The Canadian Food Inspection Agency says every Canadian planning to send a food product or live food animal into the US should be aware of new anti-bioterrorism regulations.

The new US Bioterrorism Preparedness Act is scheduled to take effect Friday.

Although farms are exempt from regulations requiring food processing facilities that export products to the US to be registered with the US FDA, farms will be affected by the prior notification regulation.

CFIA International Affairs Representative Sharon Flack says virtually all food products, including live animals, are covered.

"As far as prior notice goes, everybody who might be shipping food into the United States and even through the United States will be affected by this new rule.

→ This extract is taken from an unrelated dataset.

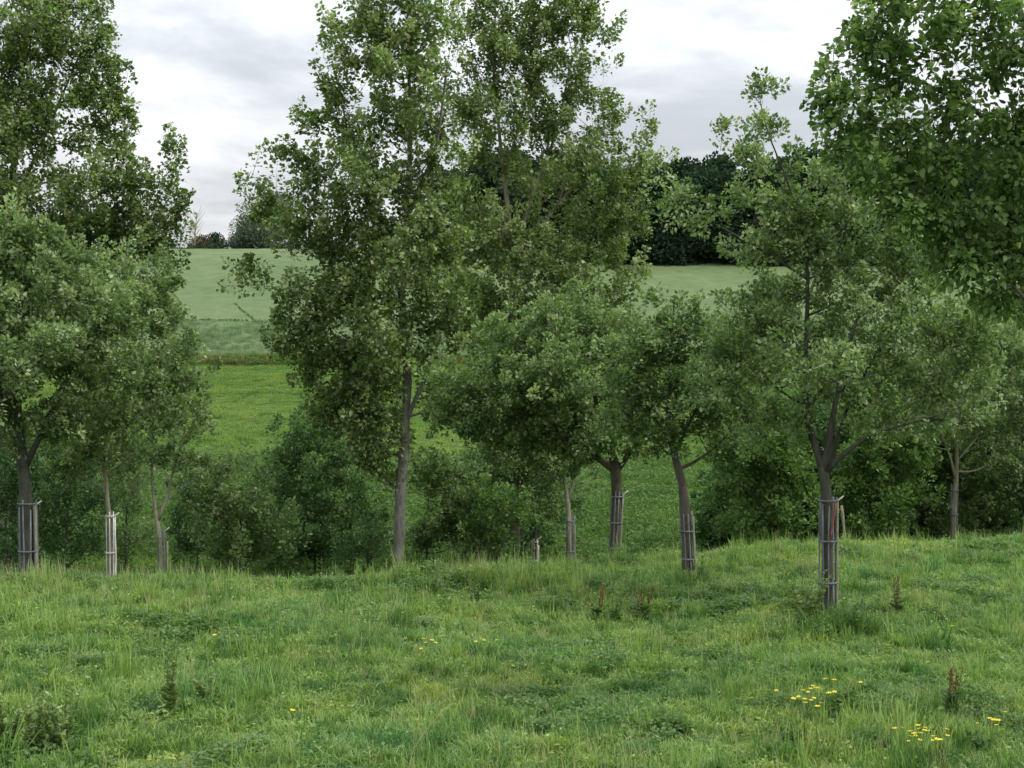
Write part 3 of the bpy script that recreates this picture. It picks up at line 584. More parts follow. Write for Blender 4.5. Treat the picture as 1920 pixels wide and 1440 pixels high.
make_tree('orchard_tree', 'large orchard tree with a dark forking trunk in the wide left edge guard', 'tree', 28,
    [(52, 1080, .14), (50, 960, .13), (44, 880, .12), (36, 820, .10), (30, 740, .07), (40, 640, .05), (60, 540, .03), (70, 450, .015)],
    [(10, 440, 22, 26, 0, .6), (70, 455, 18, 26, 0, .6), (120, 462, 16, 20, 0, .6), (30, 400, 12, 24, 0, .5), (95, 425, 12, 24, 0, .5), (40, 490, 50, 36, 0, .8), (-30, 500, 60, 50), (100, 505, 60, 40), (165, 480, 30, 22, 0, .7), (250, 700, 50, 40), (40, 540, 70, 46), (150, 540, 50, 36), (-40, 580, 60, 50), (110, 600, 65, 40), (200, 580, 40, 36), (20, 640, 70, 46), (180, 650, 50, 40), (90, 690, 65, 40), (-50, 680, 60, 50),
     (20, 740, 65, 40), (150, 730, 60, 40), (90, 790, 60, 34), (-40, 790, 60, 40), (30, 830, 40, 22, 0, .7), (40, 700, 90, 60, -1.2, .8), (110, 640, 80, 60, -1, .8), (0, 560, 80, 60, -1, .8), (20, 480, 50, 30, 0, .8), (140, 800, 50, 30), (230, 620, 40, 34), (60, 600, 90, 70, 1.5, .4)],
    limbs=[[(46, 890, .07, 0), (70, 830, .05, 0), (110, 740, .035, 0), (150, 640, .02, 0)], [(30, 800, .06, 0), (0, 720, .04, 0), (-40, 620, .02, 0)]], group='orchard trees', **{**FK, 'mat': 'fruit', 'dens': 42, 'lps': 54, 'size': .08})
guard(52, 940, 40, 28, 'wide dark grey slatted guard at the left edge of the meadow', nl=10, hoops=(.01, .40, .78), stake_dx=.3)
make_tree('orchard_tree', 'orchard tree on a slim curving trunk rising from the narrow whitish guard', 'tree', 30,
    [(207, 1070, .055), (206, 980, .05), (202, 930, .045), (194, 880, .045), (200, 800, .035), (215, 700, .025), (225, 580, .015), (235, 500, .008)],
    [(230, 500, 36, 30), (180, 530, 40, 34), (280, 540, 36, 34), (230, 590, 55, 40), (300, 610, 40, 40), (170, 630, 50, 40), (260, 670, 55, 40), (330, 680, 38, 30, 0, .7), (200, 720, 55, 40), (290, 740, 50, 34), (150, 770, 50, 34), (230, 800, 55, 30), (180, 850, 50, 28), (140, 880, 40, 30), (240, 860, 30, 30, 0, .7), (350, 640, 22, 22, 0, .5), (270, 560, 50, 36), (320, 720, 40, 40), (250, 760, 60, 40, -.8), (150, 820, 50, 30), (300, 500, 24, 24, 0, .7)],
    limbs=[[(200, 860, .03, 0), (240, 800, .02, 0), (290, 720, .012, 0)]], group='orchard trees', **{**FK, 'bark': 'bark_pale', 'dens': 36, 'lps': 52, 'size': .08})
guard(207, 962, 19, 30, 'narrow whitish slatted guard, second from the left edge', nl=7, mat='lath_pale', hoops=(.02, .34, .66), stake_dx=.5)
make_tree('orchard_tree', 'small orchard tree with a pale trunk splitting low into a V', 'tree', 37,
    [(302, 1075, .075), (300, 1010, .07), (297, 985, .065), (290, 950, .045), (284, 900, .035), (285, 830, .025), (290, 760, .012)],
    [(330, 660, 36, 30), (380, 700, 20, 18, 0, .6), (290, 700, 45, 34), (350, 740, 40, 34), (270, 770, 50, 34), (330, 800, 46, 34), (380, 780, 24, 26, 0, .8), (250, 840, 36, 30), (300, 850, 45, 26), (350, 870, 36, 26), (240, 900, 26, 26, 0, .6), (370, 880, 24, 24, 0, .7)],
    limbs=[[(299, 985, .045, 0), (312, 940, .035, 0), (320, 890, .028, .1), (345, 820, .018, .1), (350, 760, .01, .1)], [(290, 955, .018, 0), (270, 935, .014, 0), (245, 915, .008, 0)], [(312, 950, .018, 0), (330, 925, .012, 0), (352, 905, .008, 0)]],
    group='orchard trees', **{**FK, 'bark': 'bark_pale', 'dens': 32, 'lps': 50, 'size': .085})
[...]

The only people who aren't affected are those people who are shipping products which are under the exclusive jurisdiction of the United States Department of Agriculture.

This amounts to three types of products which are processed meat products, processed poultry and processed egg products.

All other food and feed going into the States must be prior notified. Although live animals are partially covered by USDA, in a sense of animal health requirements, they are also covered by the United States Food and Drug Administration.

Therefor they will have to submit prior notice of the shipment of live animals.

Even if those live animals are not destined for the United States but are just traveling through the United States, prior notice must be supplied".

Flack says, while prior notice primarily affects commercial shipments, it also affects individuals who might be shipping food products as gifts or for some other personal use.

She says, if the food accompanies the individual, there's no problem but, if it enters the US through the mail system, prior notice is required.

For Farmscape.Ca, I'm Bruce Cochrane.